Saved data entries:
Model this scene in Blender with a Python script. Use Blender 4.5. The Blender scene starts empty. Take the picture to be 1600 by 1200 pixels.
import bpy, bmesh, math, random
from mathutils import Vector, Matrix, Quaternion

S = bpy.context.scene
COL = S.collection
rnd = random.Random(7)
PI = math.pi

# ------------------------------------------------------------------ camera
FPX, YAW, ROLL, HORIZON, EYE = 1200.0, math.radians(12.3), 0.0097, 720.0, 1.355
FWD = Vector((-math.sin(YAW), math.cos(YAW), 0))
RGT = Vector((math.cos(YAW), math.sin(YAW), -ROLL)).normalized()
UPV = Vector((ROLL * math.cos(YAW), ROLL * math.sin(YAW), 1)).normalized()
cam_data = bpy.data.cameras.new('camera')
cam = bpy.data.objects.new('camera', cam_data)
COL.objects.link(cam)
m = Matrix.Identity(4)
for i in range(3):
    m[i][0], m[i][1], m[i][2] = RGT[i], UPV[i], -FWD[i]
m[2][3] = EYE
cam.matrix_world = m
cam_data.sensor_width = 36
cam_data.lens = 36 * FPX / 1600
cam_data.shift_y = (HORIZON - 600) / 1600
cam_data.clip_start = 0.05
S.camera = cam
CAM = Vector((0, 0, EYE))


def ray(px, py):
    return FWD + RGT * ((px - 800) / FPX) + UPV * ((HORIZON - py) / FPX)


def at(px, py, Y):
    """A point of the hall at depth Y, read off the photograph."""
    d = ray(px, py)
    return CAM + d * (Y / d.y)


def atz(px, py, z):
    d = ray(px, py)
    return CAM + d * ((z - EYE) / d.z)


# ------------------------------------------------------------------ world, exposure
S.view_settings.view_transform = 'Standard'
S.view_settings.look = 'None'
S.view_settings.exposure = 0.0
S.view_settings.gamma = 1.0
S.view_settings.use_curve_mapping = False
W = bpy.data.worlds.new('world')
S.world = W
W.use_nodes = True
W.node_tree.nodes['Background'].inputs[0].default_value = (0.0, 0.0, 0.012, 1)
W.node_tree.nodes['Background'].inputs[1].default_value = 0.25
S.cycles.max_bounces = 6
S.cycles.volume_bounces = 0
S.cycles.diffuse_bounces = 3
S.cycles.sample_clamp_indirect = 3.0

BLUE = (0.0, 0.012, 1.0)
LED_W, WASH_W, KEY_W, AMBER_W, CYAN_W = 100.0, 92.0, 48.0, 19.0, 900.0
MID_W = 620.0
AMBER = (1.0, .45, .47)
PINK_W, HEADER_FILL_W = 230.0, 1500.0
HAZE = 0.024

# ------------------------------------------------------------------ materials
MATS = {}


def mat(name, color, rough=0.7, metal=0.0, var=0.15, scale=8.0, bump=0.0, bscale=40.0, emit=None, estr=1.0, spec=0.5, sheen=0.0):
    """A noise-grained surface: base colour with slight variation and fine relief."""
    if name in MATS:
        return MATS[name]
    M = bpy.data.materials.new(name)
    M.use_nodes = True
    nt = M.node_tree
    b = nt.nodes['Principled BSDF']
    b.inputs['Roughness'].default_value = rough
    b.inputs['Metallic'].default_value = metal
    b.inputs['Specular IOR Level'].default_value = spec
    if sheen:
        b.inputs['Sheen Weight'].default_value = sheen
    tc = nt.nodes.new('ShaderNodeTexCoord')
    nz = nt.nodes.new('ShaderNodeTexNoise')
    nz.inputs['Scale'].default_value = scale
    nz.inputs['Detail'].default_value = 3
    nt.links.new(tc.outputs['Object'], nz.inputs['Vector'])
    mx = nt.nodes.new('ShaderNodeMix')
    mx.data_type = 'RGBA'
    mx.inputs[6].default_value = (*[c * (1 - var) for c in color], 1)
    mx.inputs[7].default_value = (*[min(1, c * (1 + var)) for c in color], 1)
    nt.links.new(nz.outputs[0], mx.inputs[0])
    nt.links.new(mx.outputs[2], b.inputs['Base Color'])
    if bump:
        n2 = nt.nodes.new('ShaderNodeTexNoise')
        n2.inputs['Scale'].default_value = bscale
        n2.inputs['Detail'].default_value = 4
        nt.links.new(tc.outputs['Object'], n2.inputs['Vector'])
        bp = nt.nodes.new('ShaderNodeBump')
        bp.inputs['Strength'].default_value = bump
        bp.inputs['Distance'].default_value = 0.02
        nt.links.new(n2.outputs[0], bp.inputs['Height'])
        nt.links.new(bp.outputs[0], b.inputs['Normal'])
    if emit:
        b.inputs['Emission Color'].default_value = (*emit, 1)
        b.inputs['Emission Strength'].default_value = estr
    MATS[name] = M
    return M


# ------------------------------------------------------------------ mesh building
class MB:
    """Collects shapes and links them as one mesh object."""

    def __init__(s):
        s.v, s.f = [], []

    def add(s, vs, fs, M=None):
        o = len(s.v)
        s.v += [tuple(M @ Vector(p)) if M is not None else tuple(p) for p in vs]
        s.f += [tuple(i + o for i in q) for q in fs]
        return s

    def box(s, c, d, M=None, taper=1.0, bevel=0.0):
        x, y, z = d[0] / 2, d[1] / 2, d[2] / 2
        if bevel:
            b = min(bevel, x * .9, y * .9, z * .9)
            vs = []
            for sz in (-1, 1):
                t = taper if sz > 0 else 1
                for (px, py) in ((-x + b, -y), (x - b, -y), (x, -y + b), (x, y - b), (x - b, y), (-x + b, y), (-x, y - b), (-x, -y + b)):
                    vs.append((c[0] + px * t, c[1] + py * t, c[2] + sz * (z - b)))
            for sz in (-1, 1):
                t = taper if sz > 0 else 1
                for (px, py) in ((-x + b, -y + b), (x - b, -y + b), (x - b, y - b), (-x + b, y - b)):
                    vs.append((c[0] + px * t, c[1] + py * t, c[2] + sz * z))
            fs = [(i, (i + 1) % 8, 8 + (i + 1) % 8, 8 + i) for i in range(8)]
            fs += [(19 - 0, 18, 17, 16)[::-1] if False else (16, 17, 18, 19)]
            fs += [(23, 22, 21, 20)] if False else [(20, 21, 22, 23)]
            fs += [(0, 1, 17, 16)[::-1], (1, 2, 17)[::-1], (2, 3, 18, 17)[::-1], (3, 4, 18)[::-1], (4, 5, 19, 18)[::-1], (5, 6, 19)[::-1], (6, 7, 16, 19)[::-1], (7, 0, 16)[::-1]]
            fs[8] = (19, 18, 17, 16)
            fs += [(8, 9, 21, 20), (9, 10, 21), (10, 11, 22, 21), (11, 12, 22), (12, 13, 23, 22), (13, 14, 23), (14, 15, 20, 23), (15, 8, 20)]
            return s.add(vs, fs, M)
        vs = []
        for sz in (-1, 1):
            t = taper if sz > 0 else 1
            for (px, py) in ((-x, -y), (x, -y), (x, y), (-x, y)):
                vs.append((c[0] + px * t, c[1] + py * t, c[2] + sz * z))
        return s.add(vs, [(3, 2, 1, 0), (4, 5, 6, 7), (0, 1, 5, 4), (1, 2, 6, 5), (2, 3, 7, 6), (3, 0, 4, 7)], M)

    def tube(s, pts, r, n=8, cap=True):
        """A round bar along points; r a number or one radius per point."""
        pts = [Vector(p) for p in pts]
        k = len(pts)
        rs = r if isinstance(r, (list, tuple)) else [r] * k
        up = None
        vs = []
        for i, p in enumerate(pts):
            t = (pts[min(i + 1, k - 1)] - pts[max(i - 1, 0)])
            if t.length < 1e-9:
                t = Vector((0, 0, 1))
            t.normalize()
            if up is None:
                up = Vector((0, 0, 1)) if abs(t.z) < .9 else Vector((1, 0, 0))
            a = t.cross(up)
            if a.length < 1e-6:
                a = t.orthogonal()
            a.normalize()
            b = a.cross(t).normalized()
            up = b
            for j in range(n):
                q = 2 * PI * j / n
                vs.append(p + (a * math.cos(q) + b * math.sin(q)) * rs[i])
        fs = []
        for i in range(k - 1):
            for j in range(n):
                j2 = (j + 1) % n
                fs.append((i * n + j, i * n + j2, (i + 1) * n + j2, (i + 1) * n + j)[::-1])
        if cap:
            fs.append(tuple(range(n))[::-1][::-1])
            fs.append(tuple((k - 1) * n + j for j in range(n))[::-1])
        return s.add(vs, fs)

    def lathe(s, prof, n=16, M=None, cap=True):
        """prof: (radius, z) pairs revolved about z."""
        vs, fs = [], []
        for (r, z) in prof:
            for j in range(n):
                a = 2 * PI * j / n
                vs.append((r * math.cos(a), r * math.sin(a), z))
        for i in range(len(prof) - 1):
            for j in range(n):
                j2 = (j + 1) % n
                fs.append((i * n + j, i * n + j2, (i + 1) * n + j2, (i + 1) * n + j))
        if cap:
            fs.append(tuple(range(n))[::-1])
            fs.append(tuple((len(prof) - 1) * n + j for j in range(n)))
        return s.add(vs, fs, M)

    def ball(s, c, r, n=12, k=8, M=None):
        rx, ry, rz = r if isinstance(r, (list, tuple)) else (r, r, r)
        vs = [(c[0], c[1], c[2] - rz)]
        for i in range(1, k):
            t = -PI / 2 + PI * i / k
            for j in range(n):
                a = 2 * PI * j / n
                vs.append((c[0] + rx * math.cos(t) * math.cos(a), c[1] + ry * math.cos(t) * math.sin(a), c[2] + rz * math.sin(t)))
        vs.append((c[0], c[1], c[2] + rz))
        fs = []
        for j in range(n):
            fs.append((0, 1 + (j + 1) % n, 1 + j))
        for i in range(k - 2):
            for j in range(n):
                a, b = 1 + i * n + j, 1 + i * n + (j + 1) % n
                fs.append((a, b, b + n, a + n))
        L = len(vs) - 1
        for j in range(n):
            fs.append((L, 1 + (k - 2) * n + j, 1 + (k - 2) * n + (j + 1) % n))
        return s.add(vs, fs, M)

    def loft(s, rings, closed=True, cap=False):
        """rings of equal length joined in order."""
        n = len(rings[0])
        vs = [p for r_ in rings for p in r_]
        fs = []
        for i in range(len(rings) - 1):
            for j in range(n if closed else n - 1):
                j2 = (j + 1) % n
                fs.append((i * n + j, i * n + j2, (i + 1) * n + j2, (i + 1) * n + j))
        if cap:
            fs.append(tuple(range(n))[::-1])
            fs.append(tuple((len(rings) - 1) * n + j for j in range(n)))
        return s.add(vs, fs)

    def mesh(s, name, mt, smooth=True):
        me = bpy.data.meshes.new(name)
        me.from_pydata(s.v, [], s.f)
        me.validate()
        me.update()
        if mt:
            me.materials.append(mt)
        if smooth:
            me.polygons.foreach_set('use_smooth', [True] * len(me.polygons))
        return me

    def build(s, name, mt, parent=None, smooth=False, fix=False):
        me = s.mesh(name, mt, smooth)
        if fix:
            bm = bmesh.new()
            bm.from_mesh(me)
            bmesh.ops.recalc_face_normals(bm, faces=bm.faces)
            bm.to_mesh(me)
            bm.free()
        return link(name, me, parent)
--
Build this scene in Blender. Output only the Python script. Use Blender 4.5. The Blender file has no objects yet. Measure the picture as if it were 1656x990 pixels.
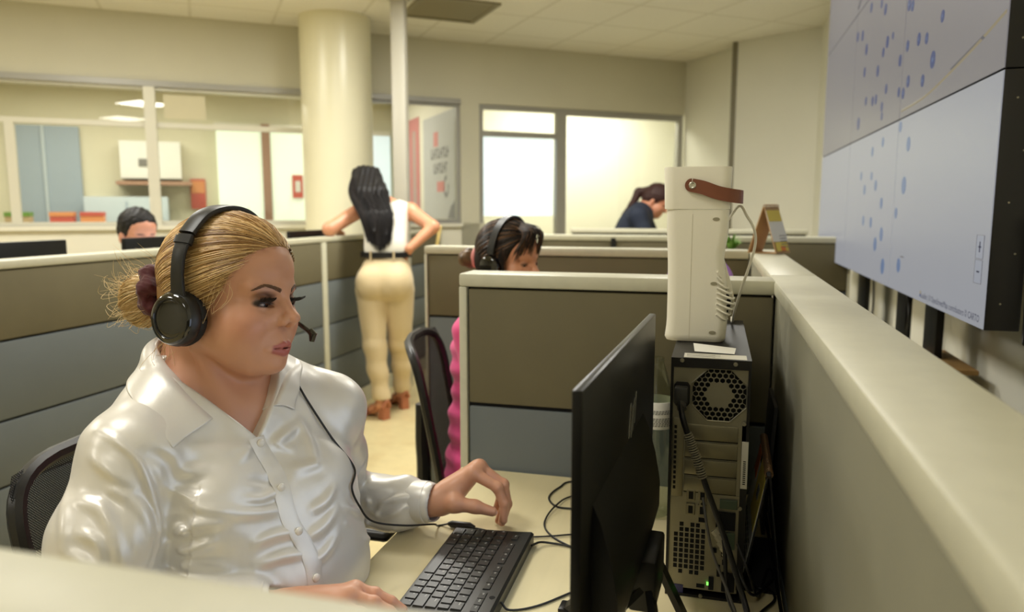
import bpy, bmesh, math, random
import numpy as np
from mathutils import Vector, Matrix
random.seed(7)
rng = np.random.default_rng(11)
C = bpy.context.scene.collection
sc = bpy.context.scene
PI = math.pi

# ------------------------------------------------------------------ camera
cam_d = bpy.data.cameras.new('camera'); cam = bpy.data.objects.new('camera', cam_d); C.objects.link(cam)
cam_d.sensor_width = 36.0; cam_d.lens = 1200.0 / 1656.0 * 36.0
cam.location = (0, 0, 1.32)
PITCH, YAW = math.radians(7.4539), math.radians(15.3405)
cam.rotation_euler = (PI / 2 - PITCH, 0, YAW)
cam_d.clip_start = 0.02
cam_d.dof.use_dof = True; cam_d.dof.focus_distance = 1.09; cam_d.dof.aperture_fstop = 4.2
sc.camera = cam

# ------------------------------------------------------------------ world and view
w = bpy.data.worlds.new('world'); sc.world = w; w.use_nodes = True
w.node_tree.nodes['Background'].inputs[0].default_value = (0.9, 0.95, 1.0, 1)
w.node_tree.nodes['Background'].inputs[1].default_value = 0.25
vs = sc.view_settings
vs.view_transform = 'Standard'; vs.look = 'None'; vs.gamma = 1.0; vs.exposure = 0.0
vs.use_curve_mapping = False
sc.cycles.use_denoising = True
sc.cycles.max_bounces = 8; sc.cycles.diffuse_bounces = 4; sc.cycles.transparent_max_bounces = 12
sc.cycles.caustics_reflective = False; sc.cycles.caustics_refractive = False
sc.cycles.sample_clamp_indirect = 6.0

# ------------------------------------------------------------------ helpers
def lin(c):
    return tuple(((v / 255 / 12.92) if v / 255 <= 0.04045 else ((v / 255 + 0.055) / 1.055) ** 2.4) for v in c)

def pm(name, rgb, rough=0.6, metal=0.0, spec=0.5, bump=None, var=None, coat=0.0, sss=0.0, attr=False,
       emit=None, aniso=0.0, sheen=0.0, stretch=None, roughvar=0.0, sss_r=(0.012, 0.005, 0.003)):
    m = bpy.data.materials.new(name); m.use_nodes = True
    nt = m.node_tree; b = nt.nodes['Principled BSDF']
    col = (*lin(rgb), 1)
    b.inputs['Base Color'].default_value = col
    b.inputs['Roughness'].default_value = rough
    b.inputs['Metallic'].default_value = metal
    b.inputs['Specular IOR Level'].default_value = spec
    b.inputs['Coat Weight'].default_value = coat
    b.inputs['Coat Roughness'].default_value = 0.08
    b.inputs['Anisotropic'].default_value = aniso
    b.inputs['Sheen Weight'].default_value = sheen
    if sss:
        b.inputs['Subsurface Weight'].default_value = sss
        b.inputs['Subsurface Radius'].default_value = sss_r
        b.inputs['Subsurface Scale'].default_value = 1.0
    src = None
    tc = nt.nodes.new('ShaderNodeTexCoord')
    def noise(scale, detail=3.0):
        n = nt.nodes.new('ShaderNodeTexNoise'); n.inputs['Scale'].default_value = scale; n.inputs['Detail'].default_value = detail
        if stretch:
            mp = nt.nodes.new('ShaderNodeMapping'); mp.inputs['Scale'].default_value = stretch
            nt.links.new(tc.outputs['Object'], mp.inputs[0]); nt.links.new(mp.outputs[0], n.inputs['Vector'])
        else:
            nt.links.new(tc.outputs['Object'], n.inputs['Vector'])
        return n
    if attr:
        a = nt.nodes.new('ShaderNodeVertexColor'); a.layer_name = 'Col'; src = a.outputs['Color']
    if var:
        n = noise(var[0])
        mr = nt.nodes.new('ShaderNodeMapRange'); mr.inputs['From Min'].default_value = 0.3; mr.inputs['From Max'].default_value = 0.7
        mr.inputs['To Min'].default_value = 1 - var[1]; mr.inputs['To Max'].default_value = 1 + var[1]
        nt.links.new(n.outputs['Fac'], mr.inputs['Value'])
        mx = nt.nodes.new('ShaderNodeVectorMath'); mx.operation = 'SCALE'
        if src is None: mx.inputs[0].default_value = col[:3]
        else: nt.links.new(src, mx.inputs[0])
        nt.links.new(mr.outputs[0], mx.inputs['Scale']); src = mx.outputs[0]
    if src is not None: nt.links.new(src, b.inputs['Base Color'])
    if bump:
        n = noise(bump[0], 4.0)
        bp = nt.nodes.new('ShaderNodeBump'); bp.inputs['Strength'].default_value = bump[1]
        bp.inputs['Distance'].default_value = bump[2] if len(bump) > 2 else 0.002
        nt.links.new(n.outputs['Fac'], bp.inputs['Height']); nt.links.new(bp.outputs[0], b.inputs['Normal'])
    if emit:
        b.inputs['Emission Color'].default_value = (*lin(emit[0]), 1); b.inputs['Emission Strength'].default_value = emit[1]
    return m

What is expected
Search the lines for the word "script" and report how many contain it, by number only.

Answer to the task
2